I was rightly taken to task recently for referring to the Second World War as the "last" war. David Bond, of Witney, a soldier for much of his life, reminds me that British troops have since 1945 served and died in Korea, Northern Ireland, two Gulf wars and Afghanistan. And he might have added more. The military authorities are currently putting pressure on the Ministry of Defence, pleading the case that they have never been so overstretched, and asking for a big increase in their funding. They clearly don't feel that wars are going away. Even the so-called peacekeeping activities bring with them a heavy load of casualties. That means squaddies, who if they survive and live to be over 100, will have their own tales to tell and will touch millions with their sadness and regret.

Another word calls for correction, too: the word "great" as applied to war. Certainly the scale of both the First and Second World Wars was stupendous. No definitive numbers can be established for deaths and casualties in either conflict. But at a rough estimate – give or take the odd half million! – deaths and injuries totalled some 59 million in the First World War, and deaths alone numbered around 56 million in the Second World War. (Incidentally, the current Iraq war has now lasted longer than the First World War.) So "great" in the sense of size is rightly appropriate. It might also be the case that in terms of physical damage – to buildings and infrastructure – Europe has never seen the like before or since. "Great" in that sense, yes.

But "great" as applied to war also risks trailing clouds of glory, all the more so as the events become hearsay rather than flesh and blood. It is at this point that we have to tread carefully around the whole issue of remembrance. For different reasons, I have been dwelling on remembering myself recently: researching the Battle of the Atlantic, taking grandchildren to see the tomb of the Unknown Soldier at both the Arc de Triomphe and Westminster Abbey. On each occasion, I felt not only awed by the scale of terrible deaths, but by the mystical regard of the living for such loss, a regard that reaches its climax each year on Remembrance Sunday.

It is of the essence of true confession and remorse that the crime will not be perpetrated again. "Go thou and sin no more" was Christ's injunction to a sinner. And it was always the tiresome litany from my teachers that "what's the point of your regrets and apologies, if you merely go off and do the same thing again" (this for the mild offence of talking in class). So, presumably, when silence falls on Remembrance Sunday it is not simply a matter of being sad at such historic slaughter. There must be more going on than that.

First, there is the view this was a tremendous waste of human life – what we might call the Blackadder position. Then there are the thanks that lives were sacrificed for the country – the patriotic position. And then there is the pride that we fought and won – the triumphalist position. That the last is still very much in evidence is shown by the fact that, while prayers for those who died are suitably vague as to nationality, there is no formal sharing of the event with Germany. There was even a programme not long ago on BBC 4 that demonstrated that, in strategic terms, the Battle of the Somme was not simply a hideous massacre, but also an allied victory, and therefore, it was implied, had some justification.

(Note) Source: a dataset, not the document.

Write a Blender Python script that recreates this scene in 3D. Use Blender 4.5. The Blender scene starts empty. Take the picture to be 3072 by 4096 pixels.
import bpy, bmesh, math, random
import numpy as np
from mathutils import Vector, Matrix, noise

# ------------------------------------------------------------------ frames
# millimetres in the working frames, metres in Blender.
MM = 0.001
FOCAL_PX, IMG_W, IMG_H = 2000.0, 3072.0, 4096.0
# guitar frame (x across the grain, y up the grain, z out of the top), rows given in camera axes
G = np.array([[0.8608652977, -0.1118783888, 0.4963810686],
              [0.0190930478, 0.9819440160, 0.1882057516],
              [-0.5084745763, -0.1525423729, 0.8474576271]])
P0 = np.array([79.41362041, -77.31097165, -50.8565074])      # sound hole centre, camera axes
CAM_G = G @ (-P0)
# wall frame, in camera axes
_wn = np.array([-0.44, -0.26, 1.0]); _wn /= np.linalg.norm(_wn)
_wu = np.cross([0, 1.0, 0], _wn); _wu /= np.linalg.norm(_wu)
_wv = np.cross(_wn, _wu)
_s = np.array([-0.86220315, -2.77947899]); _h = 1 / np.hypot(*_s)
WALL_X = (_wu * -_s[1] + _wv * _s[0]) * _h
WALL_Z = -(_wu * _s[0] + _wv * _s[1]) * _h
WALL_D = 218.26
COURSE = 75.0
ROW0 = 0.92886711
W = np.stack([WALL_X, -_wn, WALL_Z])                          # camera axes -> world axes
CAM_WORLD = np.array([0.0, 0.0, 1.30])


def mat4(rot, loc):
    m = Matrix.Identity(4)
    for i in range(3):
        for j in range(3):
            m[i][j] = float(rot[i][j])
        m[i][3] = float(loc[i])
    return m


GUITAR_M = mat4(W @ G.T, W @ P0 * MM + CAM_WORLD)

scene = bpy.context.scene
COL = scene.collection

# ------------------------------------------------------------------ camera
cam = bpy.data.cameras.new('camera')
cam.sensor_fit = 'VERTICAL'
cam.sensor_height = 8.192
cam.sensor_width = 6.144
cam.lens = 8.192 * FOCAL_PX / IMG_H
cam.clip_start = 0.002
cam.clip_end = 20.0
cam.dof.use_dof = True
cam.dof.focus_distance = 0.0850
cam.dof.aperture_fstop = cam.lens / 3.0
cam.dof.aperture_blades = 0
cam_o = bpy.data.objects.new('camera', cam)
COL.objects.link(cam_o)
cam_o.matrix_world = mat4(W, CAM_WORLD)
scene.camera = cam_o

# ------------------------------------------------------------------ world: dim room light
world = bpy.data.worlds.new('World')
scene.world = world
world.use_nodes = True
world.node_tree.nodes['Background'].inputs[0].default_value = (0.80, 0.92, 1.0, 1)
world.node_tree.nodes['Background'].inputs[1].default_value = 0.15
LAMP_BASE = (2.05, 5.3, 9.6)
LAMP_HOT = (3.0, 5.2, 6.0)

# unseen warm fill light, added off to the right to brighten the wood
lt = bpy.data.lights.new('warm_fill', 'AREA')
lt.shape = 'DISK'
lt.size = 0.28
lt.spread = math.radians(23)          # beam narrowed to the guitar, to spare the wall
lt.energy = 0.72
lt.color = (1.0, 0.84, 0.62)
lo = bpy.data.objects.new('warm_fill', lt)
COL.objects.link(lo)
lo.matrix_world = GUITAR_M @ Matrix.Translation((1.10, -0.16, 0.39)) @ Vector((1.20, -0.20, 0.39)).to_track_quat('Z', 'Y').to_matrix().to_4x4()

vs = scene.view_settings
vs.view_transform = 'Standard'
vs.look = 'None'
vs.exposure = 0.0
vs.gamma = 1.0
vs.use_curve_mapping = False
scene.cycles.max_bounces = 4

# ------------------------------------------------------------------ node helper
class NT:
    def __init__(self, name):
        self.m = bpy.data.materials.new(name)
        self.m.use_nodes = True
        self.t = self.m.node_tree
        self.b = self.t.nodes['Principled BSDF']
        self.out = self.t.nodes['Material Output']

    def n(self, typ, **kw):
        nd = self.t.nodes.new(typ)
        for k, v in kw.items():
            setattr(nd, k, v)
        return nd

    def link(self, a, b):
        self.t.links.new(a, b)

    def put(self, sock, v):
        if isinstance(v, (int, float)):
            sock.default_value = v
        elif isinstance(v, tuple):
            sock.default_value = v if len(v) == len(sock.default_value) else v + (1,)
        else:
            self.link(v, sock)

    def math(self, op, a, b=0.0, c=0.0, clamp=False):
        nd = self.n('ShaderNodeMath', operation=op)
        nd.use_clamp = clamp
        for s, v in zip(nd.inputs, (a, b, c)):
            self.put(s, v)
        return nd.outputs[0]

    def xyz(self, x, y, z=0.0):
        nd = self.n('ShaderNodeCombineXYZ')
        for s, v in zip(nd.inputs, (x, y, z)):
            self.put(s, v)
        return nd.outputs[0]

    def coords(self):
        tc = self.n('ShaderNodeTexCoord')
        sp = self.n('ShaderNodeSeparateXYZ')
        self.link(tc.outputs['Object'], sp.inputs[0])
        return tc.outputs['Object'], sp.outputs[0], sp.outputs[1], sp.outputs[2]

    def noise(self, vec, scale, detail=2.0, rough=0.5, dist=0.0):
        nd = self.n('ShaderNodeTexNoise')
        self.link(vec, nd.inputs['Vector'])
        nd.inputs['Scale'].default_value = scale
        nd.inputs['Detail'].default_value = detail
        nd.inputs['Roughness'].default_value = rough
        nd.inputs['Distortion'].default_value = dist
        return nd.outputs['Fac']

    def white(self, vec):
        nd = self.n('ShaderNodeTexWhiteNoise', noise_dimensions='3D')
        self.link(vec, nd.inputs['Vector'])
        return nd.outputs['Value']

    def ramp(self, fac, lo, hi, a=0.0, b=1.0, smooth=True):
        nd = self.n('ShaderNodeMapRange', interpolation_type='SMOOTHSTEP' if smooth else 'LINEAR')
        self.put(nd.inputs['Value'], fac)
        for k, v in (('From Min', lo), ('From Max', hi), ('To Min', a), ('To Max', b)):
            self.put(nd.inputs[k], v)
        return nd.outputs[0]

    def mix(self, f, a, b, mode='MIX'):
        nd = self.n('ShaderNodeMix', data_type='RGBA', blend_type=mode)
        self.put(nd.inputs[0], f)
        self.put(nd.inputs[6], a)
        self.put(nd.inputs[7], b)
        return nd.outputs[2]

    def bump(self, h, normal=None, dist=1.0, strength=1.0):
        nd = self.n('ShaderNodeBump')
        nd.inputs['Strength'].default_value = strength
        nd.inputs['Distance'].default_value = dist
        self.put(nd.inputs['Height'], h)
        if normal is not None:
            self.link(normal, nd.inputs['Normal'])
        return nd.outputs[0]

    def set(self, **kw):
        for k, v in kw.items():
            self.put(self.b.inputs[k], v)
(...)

As the remembrance ritual unfolds each year, we should know that mankind is not likely to give up war. We seem to be a war-making species. Across the globe, the arms trade is booming, military scientists are inventing ever more effective ways for us to kill one another, and torture is back on the agenda of supposedly civilised nations. One day of devout sadness won't change that. Plenty to think about in those two minutes.